Bujumbura, Burundi (CNN)Burundian President Pierre Nkurunziza has been re-elected, the African country announced Friday, ending a violence-marred election period and giving him a third term that critics contended he should never have been allowed to seek.
Nkurunziza won 69.41% of the vote in Tuesday's election, said Pierre Claver Ndayicarie, head of the electoral commission.
Scores died in pre-election violence, with protesters arguing that a third term was prohibited by a peace accord that ended a 1993-2003 civil war. Demonstrators rallying against Nkurunziza's candidacy were met with deadly force by police.
Nkurunziza will now continue to rule over a country that has seen months of chaos in the lead up to the presidential elections.
In April, Nkurunziza announced he would run for a third term. The subsequent unrest left scores dead and forced more than a 170,000 people to flee the country.
In May, Nkurunziza held onto the Burundian presidency after a failed coup attempt by an army general while Nkurunziza was in Tanzania. Burundian authorities said they had arrested the general and others involved in the attempt after Nkurunziza returned.
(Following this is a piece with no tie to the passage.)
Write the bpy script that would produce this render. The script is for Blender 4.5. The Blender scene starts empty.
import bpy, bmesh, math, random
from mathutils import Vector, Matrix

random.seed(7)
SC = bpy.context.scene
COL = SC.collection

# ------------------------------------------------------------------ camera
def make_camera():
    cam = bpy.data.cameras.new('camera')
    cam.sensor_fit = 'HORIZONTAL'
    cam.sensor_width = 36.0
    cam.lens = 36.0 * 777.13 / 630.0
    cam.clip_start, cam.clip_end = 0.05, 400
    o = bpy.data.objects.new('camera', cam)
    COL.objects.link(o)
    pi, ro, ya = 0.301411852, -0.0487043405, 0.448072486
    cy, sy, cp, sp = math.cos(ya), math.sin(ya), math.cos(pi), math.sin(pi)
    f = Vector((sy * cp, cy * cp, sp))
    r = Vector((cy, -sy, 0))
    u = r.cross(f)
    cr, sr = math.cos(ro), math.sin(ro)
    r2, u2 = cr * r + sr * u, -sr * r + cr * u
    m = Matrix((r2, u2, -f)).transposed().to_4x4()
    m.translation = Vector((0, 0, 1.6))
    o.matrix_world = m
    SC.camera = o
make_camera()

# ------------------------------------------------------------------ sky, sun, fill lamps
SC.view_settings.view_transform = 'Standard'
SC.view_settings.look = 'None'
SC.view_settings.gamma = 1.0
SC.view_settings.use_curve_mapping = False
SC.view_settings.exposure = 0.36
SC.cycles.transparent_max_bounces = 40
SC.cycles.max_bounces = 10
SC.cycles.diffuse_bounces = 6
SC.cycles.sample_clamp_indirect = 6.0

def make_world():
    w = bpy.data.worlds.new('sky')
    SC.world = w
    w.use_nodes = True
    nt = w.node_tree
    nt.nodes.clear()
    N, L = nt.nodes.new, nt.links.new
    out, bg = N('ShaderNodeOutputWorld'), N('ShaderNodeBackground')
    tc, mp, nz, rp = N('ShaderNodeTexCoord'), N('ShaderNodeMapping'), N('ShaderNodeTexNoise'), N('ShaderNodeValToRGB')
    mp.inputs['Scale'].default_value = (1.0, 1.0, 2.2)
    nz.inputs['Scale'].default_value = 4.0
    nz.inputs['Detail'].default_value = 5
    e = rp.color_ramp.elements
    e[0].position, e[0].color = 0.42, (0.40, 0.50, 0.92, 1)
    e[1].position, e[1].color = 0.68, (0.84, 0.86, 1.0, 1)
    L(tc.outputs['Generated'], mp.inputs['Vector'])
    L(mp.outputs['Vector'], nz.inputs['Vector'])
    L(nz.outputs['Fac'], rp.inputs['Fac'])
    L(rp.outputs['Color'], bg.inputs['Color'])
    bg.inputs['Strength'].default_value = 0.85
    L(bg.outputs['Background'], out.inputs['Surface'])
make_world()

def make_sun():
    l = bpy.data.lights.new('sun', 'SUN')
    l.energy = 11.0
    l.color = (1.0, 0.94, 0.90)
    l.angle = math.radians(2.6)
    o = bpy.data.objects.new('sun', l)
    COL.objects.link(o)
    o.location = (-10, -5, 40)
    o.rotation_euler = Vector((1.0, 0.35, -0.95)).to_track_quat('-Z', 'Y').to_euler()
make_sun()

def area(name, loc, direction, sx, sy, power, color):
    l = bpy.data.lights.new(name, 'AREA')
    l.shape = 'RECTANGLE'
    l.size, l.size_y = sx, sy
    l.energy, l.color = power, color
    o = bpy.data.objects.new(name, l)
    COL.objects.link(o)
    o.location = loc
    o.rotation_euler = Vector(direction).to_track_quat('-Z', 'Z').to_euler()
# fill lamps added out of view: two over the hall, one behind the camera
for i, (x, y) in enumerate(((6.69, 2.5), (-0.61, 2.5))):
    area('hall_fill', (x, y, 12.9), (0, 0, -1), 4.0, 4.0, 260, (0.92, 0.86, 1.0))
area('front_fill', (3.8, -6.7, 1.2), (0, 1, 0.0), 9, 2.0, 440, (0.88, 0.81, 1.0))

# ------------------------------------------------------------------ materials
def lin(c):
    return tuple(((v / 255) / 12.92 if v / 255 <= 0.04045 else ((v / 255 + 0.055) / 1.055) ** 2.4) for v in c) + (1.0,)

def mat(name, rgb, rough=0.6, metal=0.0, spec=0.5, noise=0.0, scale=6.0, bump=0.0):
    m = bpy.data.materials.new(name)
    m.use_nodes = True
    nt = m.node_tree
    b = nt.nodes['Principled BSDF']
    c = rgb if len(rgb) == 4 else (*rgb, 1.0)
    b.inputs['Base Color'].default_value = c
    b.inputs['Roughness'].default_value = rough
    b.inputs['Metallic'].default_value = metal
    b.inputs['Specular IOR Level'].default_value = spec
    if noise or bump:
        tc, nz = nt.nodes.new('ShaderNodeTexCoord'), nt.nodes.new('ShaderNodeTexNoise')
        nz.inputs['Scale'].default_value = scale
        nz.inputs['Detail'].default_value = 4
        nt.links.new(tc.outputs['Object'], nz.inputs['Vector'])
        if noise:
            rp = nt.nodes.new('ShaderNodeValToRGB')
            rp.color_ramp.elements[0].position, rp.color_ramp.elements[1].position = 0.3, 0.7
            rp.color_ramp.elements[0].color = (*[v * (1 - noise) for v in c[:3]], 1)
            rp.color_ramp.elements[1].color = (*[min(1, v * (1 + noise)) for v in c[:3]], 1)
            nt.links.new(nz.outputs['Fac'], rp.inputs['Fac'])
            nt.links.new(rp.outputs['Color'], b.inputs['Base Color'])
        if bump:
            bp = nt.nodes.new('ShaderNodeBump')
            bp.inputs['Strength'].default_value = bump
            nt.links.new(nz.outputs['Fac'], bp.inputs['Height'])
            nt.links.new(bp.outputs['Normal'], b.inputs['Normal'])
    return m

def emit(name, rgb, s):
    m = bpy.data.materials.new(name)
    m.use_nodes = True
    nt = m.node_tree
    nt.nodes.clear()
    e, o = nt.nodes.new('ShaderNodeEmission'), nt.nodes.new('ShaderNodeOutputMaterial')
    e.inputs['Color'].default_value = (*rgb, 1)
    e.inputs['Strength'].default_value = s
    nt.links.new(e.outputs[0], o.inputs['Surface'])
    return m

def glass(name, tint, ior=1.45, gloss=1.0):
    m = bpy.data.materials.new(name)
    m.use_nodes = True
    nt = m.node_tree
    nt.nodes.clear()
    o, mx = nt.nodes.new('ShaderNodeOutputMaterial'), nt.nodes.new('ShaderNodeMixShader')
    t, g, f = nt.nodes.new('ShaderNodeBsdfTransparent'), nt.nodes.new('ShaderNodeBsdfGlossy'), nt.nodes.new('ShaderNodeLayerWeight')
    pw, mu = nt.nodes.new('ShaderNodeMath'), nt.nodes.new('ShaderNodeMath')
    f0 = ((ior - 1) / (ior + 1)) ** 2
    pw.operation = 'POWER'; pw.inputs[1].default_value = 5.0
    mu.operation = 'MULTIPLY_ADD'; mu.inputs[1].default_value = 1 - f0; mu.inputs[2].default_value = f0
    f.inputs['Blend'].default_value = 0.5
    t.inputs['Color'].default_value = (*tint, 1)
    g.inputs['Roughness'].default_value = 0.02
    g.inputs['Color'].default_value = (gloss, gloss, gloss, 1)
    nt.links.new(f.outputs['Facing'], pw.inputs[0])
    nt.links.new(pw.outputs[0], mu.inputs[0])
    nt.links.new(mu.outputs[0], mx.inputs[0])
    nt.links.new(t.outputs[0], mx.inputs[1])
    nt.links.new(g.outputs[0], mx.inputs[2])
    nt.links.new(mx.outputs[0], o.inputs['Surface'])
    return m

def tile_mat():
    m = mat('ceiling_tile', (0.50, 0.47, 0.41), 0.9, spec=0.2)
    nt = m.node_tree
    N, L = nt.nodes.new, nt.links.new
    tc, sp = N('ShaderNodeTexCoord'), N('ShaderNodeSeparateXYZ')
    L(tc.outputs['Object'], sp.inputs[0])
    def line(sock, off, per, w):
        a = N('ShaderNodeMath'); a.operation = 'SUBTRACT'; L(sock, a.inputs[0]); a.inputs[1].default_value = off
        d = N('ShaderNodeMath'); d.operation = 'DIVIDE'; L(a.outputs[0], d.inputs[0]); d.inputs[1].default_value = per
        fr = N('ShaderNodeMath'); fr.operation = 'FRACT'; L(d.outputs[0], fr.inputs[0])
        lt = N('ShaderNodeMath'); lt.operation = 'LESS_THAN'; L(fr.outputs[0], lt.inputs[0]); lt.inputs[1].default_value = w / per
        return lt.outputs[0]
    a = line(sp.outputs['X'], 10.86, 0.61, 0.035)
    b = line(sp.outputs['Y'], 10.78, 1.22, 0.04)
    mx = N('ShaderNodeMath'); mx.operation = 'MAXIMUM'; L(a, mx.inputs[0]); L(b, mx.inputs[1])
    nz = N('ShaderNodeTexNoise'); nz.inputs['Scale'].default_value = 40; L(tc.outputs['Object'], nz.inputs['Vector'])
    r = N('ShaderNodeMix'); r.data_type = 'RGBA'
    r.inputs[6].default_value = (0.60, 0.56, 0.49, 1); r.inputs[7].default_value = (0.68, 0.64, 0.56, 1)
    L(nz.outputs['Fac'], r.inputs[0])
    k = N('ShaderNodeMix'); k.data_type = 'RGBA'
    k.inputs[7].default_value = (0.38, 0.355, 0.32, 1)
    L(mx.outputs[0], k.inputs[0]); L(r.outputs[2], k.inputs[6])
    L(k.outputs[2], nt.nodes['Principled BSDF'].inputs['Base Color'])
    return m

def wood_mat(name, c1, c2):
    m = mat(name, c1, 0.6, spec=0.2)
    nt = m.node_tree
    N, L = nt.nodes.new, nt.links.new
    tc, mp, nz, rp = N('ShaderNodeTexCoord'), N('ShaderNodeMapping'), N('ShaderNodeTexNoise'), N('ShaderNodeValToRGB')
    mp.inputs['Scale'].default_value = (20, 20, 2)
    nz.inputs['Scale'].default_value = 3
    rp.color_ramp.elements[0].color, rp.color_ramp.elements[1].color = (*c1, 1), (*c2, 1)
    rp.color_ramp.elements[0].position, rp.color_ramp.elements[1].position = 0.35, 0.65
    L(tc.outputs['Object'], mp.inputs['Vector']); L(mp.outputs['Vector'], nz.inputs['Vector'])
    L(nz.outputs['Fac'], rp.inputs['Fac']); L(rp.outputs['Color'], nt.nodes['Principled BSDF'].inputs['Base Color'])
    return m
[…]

In the days following the coup attempt, an opposition leader, Zedi Feruzi, was assassinated, gunned down in a drive-by shooting alongside his bodyguard in Bujumbura, the capital of Burundi. Opposition parties suspended their dialogue with Nkurunzinza's government after Feruzi's death and the continuing violence throughout the country.
More people died in various attacks and in confrontations between police and protesters that spanned the pre-election period. Belying the chaos of the situation, the military occasionally became a buffer of sorts between police and protesters. Troops reportedly urged police not to fire live rounds on protesters.
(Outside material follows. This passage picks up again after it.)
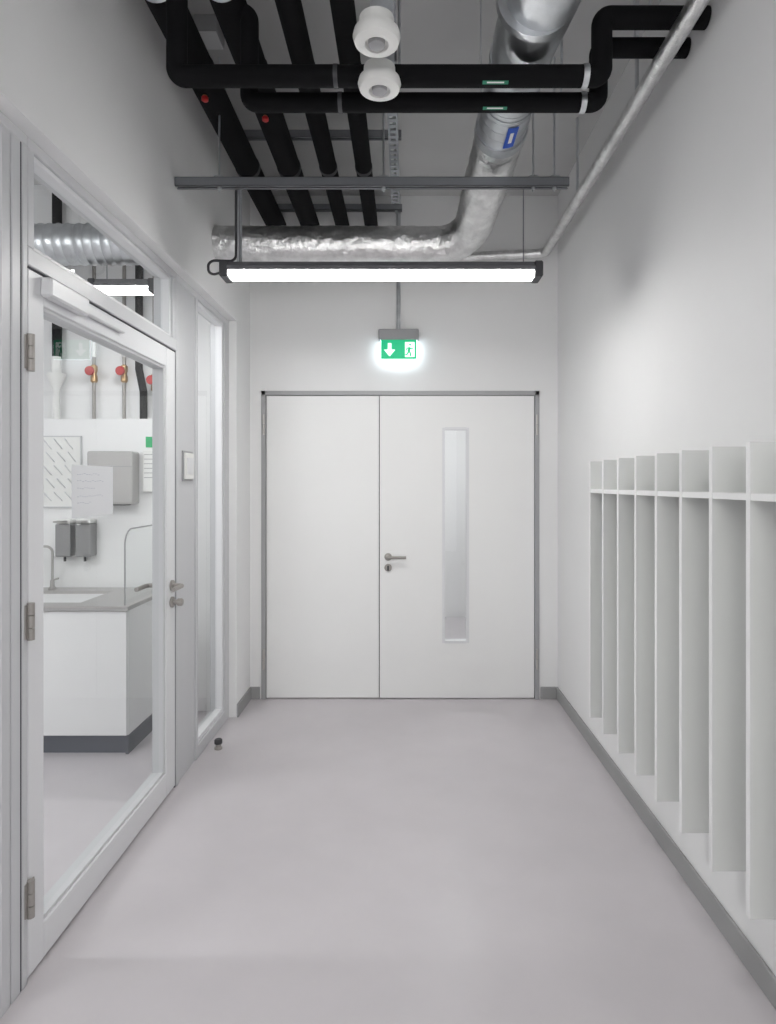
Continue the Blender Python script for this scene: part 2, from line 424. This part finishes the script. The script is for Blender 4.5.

Protests and violence continued to grip much of the country, and the turmoil continued on through the election. Scattered gunfire could be heard in the streets of the capital, Bujumbura, as voters cast ballots after polling stations opened.
At least 17 opposition parties refused to participate in the elections. Many observers from outside Burundi were vocal in their criticism of the election proceedings as well. Among those to question the legitimacy of the elections was the United States.
On Tuesday, Rear Adm. John Kirby, a spokesperson for the State Department, said in a statement, "The United States warns that elections held under the current conditions in Burundi will not be credible and will further discredit the government."
Kirby went on to criticize what he called the Burundian government's "harassment of opposition and civil society members, closing down of media outlets and political space, and intimidation of voters."
As Nkurunziza prepares to begin the third term his government claims he has won, many fear the turmoil of the past few months may not be over soon. Some refugees and observers worry that it is the beginning of another civil war. The last civil war, categorized by some as an ethnic conflict between Hutus and Tutsis, left 300,000 people dead.
The small, lush nation in central Africa has a population of almost 10.4 million.